[Info-vax] RealWorldTech on Poulson
JF Mezei
jfmezei.spamnot at vaxination.ca
Sun Jul 3 10:45:05 EDT 2011
Neil Rieck wrote:
> As I understand the current debacle, EPIC relied on advances in
> complier technology which never occurred.
How can a compiler predict how a data processing program will execute
since the compiler doesn't have any idea what data will be processed ?
Compilers can do wonderful things when a program calculates pi to
infinite precision since the logic is fixed and the copiler can really
optimise it. But for situations wherethe flow of the program depends on
the data being processed (data to which the compiler does not have
access), then EPIC can't rely on compiler advances.
The Alpha presentations pre-June-25-2001 that showed why IA64 would not
work are still valid today.
If you gave the 8086 as big a cache as IA64 gets, how much better would
the 8086 be compared to IA64 ?
At the end of the day, IA64 gets palatable performance due to brute force.
> Personal comment: I think Intel and HP are currently at a critical
> point where the next few decisions will allow the Itanium program to
> "take flight and dominate the enterprise market" or crash.
A rolling stone gathers no moss. Converting IA64 to a normal chip with
the advanced features found on competing platforms will liekly take a
couple of iterations during whic the platform will be in a state of
flux, with customers not too happy with performance unless they have to
recompile/recertify all their applications.
And while Intel/HP are touting Poulson as the next best thing since
sliced bread, lets not forget that the 8086 is not be idle and by the
time Poulson comes out, the 8086 may have even widened the gap between
itself and IA64.
> As far as HP is concerned, PA-RISC
> and Alpha are gone so the death of Itanium would hurt them.

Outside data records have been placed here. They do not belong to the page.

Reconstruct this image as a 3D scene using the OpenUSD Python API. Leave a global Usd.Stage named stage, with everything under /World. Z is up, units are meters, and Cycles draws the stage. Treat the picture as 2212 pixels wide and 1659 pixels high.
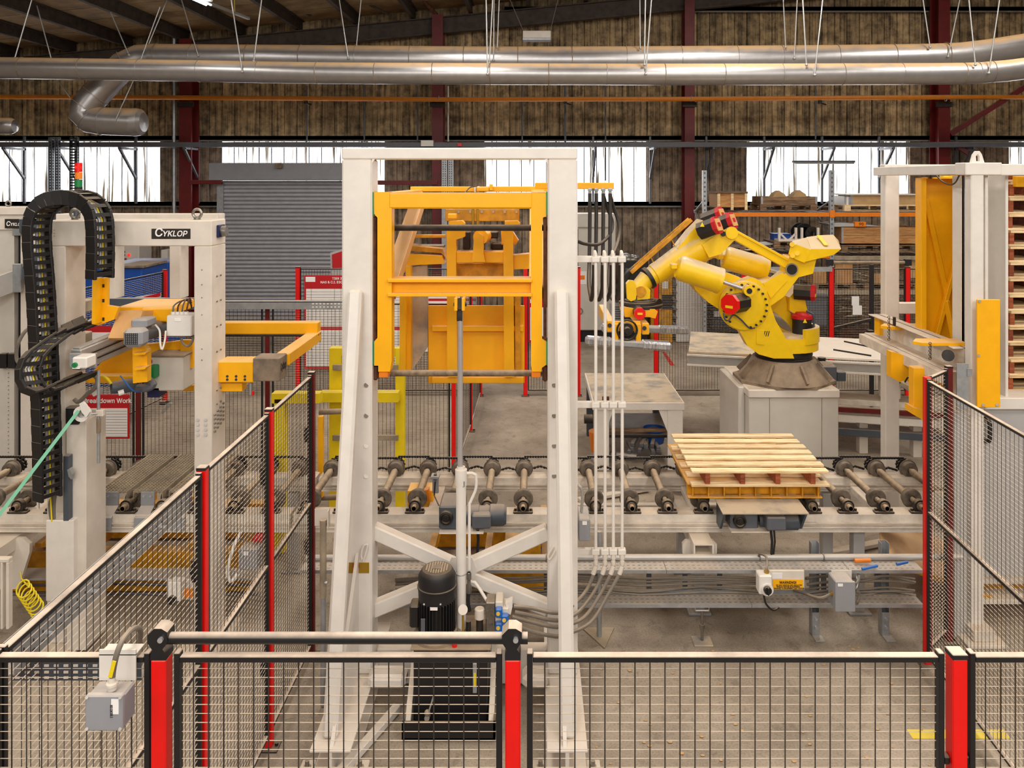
import math, random
import numpy as np, trimesh
import shapely.geometry as sg
from pxr import Usd, UsdGeom, UsdLux, UsdShade, Sdf, Gf, Vt
import usdkit, meshkit

stage = Usd.Stage.CreateInMemory()
UsdGeom.SetStageUpAxis(stage, UsdGeom.Tokens.z)
UsdGeom.SetStageMetersPerUnit(stage, 1.0)
UsdGeom.Xform.Define(stage, '/World')
rng = random.Random(7)

# ---------------------------------------------------------------- camera, sky, lamps, exposure
F, CX, CY, H = 1700.0, 1150.0, 388.0, 3.85      # focal length in pixels, principal point, eye height (m)
cam = UsdGeom.Camera.Define(stage, '/World/Camera')
cam.CreateHorizontalApertureAttr(36.0)
cam.CreateVerticalApertureAttr(36.0 * 1659 / 2212)
cam.CreateFocalLengthAttr(F / 2212 * 36.0)
cam.CreateHorizontalApertureOffsetAttr((1106 - CX) / 2212 * 36.0)
cam.CreateVerticalApertureOffsetAttr(-(829.5 - CY) / 2212 * 36.0)
cam.CreateClippingRangeAttr(Gf.Vec2f(0.05, 200))
cam.CreateExposureAttr(0.0)
cx_ = UsdGeom.Xformable(cam)
cx_.AddTranslateOp().Set(Gf.Vec3d(0, 0, H))
cx_.AddRotateXOp().Set(90.0)

sky = UsdLux.DomeLight.Define(stage, '/World/Sky')       # white overcast sky behind the translucent wall sheets
sky.CreateIntensityAttr(2.1)
sky.CreateColorAttr(Gf.Vec3f(0.97, 0.98, 1.0))

def rect_light(i, x, y, z, w, h, power, color=(1.0, 0.94, 0.86)):
    l = UsdLux.RectLight.Define(stage, f'/World/Rooflight_{i:03d}')
    l.CreateWidthAttr(w); l.CreateHeightAttr(h); l.CreateIntensityAttr(power); l.CreateColorAttr(Gf.Vec3f(*color))
    UsdGeom.Xformable(l).AddTranslateOp().Set(Gf.Vec3d(x, y, z))
_i = 0
for (x, y, p) in [(-7, 1, 15), (-1.5, 1, 18), (4, 1, 20), (9.5, 1, 18), (-11.5, 7.5, 14), (-7, 6.5, 12), (-1.5, 6.5, 16), (4, 6.5, 20), (9.5, 6.5, 18),
                  (-7, 11, 12), (-1.5, 12.5, 15), (4, 12.5, 28), (9.5, 12.5, 30)]:
    rect_light(_i, x, y, 8.1 + 0.096 * x, 1.1, 2.6, p); _i += 1
# daylight from the glazed gable behind the viewer
gl = UsdLux.RectLight.Define(stage, '/World/Gable_daylight')
gl.CreateWidthAttr(16.0); gl.CreateHeightAttr(2.6); gl.CreateIntensityAttr(6.0); gl.CreateColorAttr(Gf.Vec3f(1.0, 0.97, 0.93))
_g = UsdGeom.Xformable(gl); _g.AddTranslateOp().Set(Gf.Vec3d(1.5, -3.8, 6.6)); _g.AddRotateXOp().Set(80.0)

# ---------------------------------------------------------------- helpers
def PX(x, Y): return (x - CX) / F * Y
def PZ(y, Y): return H - (y - CY) / F * Y
def P(x, y, Y): return np.array([PX(x, Y), Y, PZ(y, Y)])
def dep(y, z=0.0): return F * (H - z) / (y - CY)          # depth of a point of known height seen in row y
def lin(c):
    c = np.asarray(c, float) / 255.0
    return tuple(np.where(c <= 0.04045, c / 12.92, ((c + 0.055) / 1.055) ** 2.4))

DUST = (205, 180, 148)
def mat(name, rgb, rough=0.5, metal=0.0, dust=0.0, var=0.12, scale=6.0, bump=0.0, stretch=None, dcol=DUST, rgb2=None, spec=0.5, coat=0.0, vary=0.0, contrast=(0.35, 0.65)):
    """Painted or bare surface: tone varies with noise, dust lies on what faces up."""
    n = {'g': ('geometry', {}), 'm': ('mapping', {'scale': stretch or (1, 1, 1)}), 'n': ('noise_texture', {'scale': scale, 'detail': 5.0, 'roughness': 0.6}),
         'r': ('rgb_ramp', {'ramp': [(contrast[0], lin(rgb2) if rgb2 else tuple(np.array(lin(rgb)) * (1 - var * 2))), (contrast[1], lin(rgb))]}),
         'p': ('principled_bsdf', {'roughness': rough, 'metallic': metal, 'specular_ior_level': spec, 'coat_weight': coat, 'coat_roughness': 0.15})}
    l = [('g.position', 'm.vector'), ('m.vector', 'n.vector'), ('n.fac', 'r.fac')]
    src = 'r.color'
    if vary:
        n['o'] = ('object_info', {}); n['vm'] = ('map_range', {'from_min': 0.0, 'from_max': 1.0, 'to_min': 1 - vary, 'to_max': 1 + vary * 0.6})
        n['h'] = ('hsv', {'hue': 0.5, 'saturation': 1.0, 'fac': 1.0})
        l += [('o.random', 'vm.value'), ('vm.result', 'h.value'), (src, 'h.color')]; src = 'h.color'
    if dust:
        n['s'] = ('separate_xyz', {}); n['dm'] = ('map_range', {'from_min': 0.35, 'from_max': 0.95, 'to_min': 0.0, 'to_max': dust, 'clamp': True})
        n['n2'] = ('noise_texture', {'scale': 3.5, 'detail': 6.0, 'roughness': 0.65}); n['dr'] = ('map_range', {'from_min': 0.3, 'from_max': 0.6, 'to_min': 0.45, 'to_max': 1.0, 'clamp': True})
        n['mu'] = ('math', {'math_type': 'multiply', 'use_clamp': True}); n['mx'] = ('mix_color', {'b': lin(dcol)})
        l += [('g.normal', 's.vector'), ('s.z', 'dm.value'), ('g.position', 'n2.vector'), ('n2.fac', 'dr.value'), ('dm.result', 'mu.value1'), ('dr.result', 'mu.value2'),
              ('mu.value', 'mx.fac'), (src, 'mx.a')]; src = 'mx.result'
        if metal:
            n['me'] = ('map_range', {'from_min': 0.0, 'from_max': 1.0, 'to_min': metal, 'to_max': 0.0}); n['ro'] = ('map_range', {'from_min': 0.0, 'from_max': 1.0, 'to_min': rough, 'to_max': 0.9})
            l += [('mu.value', 'me.value'), ('me.result', 'p.metallic'), ('mu.value', 'ro.value'), ('ro.result', 'p.roughness')]
    l.append((src, 'p.base_color'))
    if bump:
        n['b'] = ('bump', {'strength': bump, 'distance': 0.01}); l += [('n.fac', 'b.height'), ('b.normal', 'p.normal')]
    return usdkit.material(stage, '/World/Looks/' + name, n, l, surface='p.BSDF')

def glow(name, rgb, strength):
    return usdkit.material(stage, '/World/Looks/' + name, {'e': ('emission', {'color': lin(rgb), 'strength': strength})}, [], surface='e.emission')

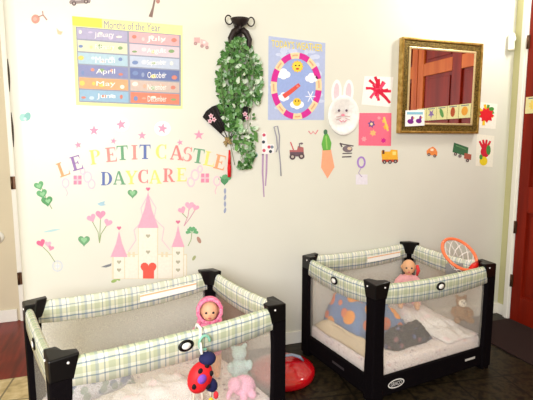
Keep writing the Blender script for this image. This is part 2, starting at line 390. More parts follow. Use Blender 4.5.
for r in range(6):
    for c in range(2):
        s0 = .04+c*.475; s1 = s0+.455; t0 = .125+r*.14; t1_ = t0+.125
        sh.append((rows[r][c], [mc(s0, t0), mc(s1, t0), mc(s1, t1_), mc(s0, t1_)], 2))
        for j in range(5):
            a = s0+.03+j*.09+random.uniform(-.01, .02); u, v = mc(a, t0+random.uniform(.04, .09)); sh.append((rows2[r][c] if j % 2 else random.choice(['#f3e9d8', '#d07a6a', '#e8c860', '#7fa06a', '#6f86b8']), ellp(u, v, random.uniform(1.4, 3.2), random.uniform(1, 2.6), 0, 10), 3))
        p = mc(s0+.16, t0+.035); q = mc(s1-.12, t0+.095)
        addtext(sh, '#f6f2ec', months[r][c], (p[0], p[1], q[0], q[1]), 4)
p, q = mc(.29, .02), mc(.8, .085)
addtext(sh, '#8a86a8', 'Months of the Year', (p[0], p[1], q[0], q[1]-2.5), 2, 3.5)
decal('months_chart', 'yellow bordered poster headed Months of the Year with twelve coloured panels', 'poster', sh)

# weather chart
sh = [('#aab6dc', [(268.6, 36), (325.4, 43), (324, 120), (268, 120)], 0)]
for k in range(26):
    sh.append(('#c4cdea', ellp(random.uniform(272, 321), random.uniform(46, 116), random.uniform(2, 5), random.uniform(1.5, 3), 0, 10), 1))
cx, cy_ = 296.3, 86; RX, RY = 25.5, 33.5
sh.append(('#8fa4dc', ellp(cx, cy_, RX-4, RY-4, 0, 40), 2))
for k in range(8):
    a0 = -90-14+k*45
    sh.append(('#cf1f8c' if 1 else '', ringp(cx, cy_, RX, RY, 6, a0+22, a0+46, 8), 3)); sh.append(('#f0cfa0', ringp(cx, cy_, RX, RY, 6, a0, a0+22, 8), 3))
    sh.append(('#d7a07a', ringp(cx, cy_, RX-2, RY-2, 1.6, a0+4, a0+18, 6), 4))
addtext(sh, '#f2d800', "TODAY'S WEATHER", (271.5, 39.5, 322.5, 47), 3, 4.6)
def sunf(x, y, r): return [('#f0a830', starp(x, y, r*1.25, 0, 12, .8), 3), ('#f6cf3c', ellp(x, y, r), 4), ('#3a2a10', ellp(x-r*.35, y-r*.2, r*.16), 5), ('#3a2a10', ellp(x+r*.35, y-r*.2, r*.16), 5), ('#c0402a', ellp(x, y+r*.45, r*.35, r*.2), 5)]
def cloud(x, y, s): return [('#f6f4fa', ellp(x+dx*s, y+dy*s, r*s, None, 0, 14), 3) for dx, dy, r in ((-.6, .1, .55), (0, -.3, .65), (.6, .1, .55), (0, .3, .6))]
sh += sunf(297.5, 66.5, 5)
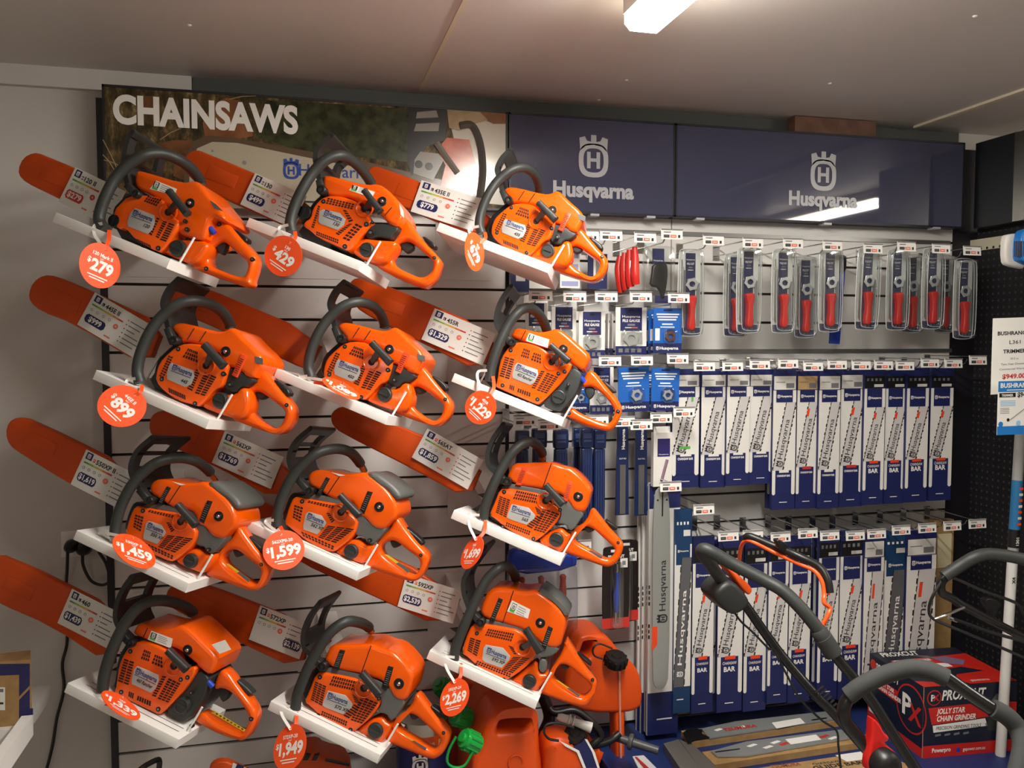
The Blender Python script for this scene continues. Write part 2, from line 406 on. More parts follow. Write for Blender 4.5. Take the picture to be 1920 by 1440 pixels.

The plans set forth by LaCarly may contiue: move enterprise computing to
commodity hardware. HP will just need to move its OS to the 8086 and
focus on building a full range of industry standard servers intluding
big iron.
When you compare the costs of developping IA64 and its compilers, it may
end up being much cheaper to port HP-UX/NSK and perhaps even VMS to the
8086 and use existing compilers for that platform.